__INPUT ROWS__:
▽
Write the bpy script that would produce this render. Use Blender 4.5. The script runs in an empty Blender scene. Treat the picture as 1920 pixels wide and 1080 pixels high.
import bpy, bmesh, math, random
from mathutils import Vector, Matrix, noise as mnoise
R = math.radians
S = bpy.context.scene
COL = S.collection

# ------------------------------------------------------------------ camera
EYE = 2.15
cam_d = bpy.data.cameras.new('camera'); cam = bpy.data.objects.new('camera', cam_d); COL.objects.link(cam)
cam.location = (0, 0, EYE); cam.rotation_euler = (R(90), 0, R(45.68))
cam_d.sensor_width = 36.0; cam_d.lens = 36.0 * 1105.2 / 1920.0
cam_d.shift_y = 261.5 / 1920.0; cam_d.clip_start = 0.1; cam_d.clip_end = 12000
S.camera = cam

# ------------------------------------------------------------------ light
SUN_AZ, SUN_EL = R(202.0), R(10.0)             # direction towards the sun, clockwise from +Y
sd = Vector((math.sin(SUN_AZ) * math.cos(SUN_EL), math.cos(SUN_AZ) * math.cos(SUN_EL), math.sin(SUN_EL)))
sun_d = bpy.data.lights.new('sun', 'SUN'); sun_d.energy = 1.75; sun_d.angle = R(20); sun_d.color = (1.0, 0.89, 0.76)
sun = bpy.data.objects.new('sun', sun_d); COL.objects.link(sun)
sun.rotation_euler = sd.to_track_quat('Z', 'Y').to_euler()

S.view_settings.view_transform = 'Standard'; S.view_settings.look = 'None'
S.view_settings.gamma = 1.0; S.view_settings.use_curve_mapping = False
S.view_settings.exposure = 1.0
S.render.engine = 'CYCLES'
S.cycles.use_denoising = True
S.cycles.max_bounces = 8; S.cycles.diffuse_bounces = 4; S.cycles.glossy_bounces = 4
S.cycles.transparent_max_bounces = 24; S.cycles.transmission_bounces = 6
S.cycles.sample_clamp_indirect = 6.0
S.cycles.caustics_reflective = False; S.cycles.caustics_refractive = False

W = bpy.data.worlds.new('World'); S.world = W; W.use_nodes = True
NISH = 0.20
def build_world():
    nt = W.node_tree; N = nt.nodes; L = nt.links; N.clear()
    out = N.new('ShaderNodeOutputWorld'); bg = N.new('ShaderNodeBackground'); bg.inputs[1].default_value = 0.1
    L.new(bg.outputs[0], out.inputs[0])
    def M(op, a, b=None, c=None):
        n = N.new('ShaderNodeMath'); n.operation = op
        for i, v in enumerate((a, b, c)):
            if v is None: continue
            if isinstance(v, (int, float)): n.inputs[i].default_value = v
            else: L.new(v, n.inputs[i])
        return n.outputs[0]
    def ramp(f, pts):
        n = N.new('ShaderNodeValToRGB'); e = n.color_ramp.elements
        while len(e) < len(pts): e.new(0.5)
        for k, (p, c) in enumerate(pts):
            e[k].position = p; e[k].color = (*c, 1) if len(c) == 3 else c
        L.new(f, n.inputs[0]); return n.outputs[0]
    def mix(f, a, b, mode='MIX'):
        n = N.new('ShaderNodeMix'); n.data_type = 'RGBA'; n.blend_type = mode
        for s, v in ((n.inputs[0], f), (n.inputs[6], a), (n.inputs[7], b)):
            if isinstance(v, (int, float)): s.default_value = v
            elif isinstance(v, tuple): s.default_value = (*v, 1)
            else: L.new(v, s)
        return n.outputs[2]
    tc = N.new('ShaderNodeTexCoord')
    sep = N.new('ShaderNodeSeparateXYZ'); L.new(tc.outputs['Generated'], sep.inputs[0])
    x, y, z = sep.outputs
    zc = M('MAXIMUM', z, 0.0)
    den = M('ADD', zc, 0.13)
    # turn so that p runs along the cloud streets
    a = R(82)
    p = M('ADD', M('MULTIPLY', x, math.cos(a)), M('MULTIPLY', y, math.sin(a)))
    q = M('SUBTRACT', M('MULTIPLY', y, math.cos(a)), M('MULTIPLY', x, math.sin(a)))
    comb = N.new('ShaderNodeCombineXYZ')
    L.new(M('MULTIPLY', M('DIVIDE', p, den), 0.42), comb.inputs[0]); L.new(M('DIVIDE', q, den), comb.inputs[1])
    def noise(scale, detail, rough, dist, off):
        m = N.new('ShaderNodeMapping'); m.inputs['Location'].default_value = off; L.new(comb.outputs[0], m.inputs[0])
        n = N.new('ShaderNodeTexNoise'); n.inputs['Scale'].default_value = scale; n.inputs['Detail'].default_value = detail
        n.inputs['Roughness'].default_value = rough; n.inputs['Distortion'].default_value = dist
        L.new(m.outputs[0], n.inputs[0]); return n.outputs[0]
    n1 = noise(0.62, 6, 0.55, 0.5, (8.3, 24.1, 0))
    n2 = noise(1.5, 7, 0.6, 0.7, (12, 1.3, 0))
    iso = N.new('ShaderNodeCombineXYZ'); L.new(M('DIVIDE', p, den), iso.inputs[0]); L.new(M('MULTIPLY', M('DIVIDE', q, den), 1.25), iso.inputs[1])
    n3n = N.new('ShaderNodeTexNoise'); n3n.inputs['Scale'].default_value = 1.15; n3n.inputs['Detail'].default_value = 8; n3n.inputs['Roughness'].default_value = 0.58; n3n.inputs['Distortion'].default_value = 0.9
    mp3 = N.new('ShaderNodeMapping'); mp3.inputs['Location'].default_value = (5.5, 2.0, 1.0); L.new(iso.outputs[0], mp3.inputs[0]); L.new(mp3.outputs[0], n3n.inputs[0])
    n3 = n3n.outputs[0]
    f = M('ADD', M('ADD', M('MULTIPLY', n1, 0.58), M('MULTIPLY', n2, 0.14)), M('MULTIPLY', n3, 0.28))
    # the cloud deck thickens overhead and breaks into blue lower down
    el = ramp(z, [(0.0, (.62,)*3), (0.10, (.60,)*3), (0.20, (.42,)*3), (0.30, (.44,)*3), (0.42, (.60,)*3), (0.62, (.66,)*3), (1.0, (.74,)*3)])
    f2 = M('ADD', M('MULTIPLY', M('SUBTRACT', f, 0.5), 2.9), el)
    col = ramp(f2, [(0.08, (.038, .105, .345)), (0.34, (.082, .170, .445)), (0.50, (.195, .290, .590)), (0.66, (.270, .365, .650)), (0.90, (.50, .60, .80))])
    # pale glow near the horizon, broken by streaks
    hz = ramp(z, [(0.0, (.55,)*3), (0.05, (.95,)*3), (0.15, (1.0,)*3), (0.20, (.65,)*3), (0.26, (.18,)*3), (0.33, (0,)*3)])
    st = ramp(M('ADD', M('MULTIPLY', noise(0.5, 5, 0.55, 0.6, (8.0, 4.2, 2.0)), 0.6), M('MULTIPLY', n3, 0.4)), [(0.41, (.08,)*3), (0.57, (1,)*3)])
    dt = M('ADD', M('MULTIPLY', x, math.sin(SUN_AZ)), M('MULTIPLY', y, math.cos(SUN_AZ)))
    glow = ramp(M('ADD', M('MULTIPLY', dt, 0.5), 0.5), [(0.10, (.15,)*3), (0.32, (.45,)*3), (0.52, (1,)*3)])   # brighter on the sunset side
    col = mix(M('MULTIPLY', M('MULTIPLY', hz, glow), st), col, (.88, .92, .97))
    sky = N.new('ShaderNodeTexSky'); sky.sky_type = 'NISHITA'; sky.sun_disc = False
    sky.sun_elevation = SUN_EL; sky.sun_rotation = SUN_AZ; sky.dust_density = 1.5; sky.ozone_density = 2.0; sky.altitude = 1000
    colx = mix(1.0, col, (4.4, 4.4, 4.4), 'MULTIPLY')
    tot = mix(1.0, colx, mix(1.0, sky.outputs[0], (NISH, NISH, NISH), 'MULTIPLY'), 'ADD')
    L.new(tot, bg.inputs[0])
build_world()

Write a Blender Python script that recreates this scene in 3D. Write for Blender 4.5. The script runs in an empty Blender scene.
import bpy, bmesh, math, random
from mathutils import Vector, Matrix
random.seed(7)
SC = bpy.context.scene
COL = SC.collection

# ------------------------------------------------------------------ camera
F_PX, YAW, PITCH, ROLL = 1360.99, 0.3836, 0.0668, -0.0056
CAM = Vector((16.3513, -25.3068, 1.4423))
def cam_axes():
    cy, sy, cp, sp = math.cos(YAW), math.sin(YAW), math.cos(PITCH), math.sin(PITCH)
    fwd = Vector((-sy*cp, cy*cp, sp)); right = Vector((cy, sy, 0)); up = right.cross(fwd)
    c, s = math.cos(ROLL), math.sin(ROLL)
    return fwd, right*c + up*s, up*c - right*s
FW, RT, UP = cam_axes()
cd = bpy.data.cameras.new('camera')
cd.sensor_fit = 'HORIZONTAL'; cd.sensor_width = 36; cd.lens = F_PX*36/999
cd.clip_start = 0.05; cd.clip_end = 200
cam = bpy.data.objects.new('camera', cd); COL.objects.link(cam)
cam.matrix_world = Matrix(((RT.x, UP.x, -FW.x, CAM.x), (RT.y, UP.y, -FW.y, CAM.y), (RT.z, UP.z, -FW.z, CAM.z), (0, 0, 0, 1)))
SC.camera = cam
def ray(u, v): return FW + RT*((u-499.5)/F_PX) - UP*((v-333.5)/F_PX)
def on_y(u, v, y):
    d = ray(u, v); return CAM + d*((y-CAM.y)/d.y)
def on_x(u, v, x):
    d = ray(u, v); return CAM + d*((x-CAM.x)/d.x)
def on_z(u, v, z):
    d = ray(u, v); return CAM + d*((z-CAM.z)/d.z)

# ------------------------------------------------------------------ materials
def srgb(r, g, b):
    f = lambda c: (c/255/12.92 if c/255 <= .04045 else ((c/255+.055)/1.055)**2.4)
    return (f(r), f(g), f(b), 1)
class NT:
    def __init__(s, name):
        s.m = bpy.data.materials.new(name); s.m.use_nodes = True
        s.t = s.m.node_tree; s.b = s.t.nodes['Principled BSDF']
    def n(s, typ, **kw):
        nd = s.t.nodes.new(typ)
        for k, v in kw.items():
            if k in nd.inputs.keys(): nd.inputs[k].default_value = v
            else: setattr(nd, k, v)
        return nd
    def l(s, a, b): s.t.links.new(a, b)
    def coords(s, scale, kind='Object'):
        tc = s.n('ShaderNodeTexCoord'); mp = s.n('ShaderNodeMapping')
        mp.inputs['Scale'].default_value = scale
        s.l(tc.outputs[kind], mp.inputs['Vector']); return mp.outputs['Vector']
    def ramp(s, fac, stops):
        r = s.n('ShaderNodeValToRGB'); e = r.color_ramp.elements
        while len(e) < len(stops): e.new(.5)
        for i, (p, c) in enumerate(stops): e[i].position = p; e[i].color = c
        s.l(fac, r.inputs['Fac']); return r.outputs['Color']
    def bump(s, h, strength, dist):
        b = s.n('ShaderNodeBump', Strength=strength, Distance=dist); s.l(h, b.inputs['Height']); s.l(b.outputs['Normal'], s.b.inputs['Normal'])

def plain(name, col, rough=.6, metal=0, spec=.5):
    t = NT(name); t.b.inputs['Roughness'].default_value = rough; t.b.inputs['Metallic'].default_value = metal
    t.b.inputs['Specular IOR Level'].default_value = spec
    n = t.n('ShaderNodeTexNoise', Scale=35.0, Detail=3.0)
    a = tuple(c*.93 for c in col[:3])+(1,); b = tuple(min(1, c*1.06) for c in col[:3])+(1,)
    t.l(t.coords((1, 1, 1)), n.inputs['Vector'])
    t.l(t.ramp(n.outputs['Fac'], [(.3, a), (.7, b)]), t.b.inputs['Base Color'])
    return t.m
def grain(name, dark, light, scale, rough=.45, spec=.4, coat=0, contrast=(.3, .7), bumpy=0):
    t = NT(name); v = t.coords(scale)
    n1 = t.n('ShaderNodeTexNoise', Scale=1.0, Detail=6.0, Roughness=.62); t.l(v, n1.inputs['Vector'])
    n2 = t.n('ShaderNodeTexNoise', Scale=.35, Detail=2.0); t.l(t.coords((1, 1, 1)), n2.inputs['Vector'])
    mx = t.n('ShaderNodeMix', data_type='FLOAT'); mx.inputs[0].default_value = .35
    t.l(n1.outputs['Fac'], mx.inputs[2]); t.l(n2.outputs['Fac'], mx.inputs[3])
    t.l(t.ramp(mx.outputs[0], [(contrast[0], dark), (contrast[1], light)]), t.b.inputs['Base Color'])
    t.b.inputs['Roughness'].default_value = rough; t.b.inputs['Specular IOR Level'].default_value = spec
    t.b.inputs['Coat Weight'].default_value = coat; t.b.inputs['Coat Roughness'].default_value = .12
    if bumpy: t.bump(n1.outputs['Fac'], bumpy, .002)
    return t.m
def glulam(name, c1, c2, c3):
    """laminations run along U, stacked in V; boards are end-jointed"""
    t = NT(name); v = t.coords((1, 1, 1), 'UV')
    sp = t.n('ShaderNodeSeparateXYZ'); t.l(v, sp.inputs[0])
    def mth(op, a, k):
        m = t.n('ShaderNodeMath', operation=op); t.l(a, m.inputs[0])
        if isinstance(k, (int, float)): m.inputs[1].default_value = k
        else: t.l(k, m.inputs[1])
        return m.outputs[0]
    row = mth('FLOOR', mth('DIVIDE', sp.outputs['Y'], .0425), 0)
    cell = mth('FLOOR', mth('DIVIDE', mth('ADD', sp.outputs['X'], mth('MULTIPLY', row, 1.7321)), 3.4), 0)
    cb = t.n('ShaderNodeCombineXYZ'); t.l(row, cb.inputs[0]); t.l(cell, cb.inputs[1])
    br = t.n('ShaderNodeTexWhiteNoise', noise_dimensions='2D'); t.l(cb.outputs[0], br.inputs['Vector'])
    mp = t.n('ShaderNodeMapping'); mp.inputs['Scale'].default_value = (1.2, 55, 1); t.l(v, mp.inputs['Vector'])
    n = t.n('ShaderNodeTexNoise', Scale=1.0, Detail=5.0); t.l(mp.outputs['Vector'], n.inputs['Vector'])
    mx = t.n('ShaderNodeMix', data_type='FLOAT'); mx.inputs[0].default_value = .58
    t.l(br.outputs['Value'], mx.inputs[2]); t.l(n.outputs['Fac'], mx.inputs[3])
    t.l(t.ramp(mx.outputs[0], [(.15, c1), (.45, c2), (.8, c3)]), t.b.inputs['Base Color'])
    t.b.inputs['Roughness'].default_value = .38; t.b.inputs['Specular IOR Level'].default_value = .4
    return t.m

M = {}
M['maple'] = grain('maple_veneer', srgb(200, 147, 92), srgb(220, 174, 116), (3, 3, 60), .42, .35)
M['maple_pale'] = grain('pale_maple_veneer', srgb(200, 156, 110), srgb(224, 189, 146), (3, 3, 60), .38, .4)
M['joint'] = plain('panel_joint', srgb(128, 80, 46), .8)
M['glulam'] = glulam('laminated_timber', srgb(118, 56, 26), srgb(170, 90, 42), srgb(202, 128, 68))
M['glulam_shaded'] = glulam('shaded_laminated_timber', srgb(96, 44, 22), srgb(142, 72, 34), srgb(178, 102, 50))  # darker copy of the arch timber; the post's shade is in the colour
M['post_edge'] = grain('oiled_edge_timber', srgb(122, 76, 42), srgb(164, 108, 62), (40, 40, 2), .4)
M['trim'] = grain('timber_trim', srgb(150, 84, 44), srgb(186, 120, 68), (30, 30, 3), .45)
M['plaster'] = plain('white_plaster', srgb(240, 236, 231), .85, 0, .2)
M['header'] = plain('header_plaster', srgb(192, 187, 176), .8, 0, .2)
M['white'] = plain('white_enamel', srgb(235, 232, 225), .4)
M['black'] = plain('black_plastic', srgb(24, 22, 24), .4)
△
__TASK STATEMENT__:
Exactly the lines above from the one with "Write a Blender" to the one with "COL = SC.collection", both included, are to be quoted; leave the rest out.

__EXERCISE RESULT__:
Write a Blender Python script that recreates this scene in 3D. Write for Blender 4.5. The script runs in an empty Blender scene.
import bpy, bmesh, math, random
from mathutils import Vector, Matrix
random.seed(7)
SC = bpy.context.scene
COL = SC.collection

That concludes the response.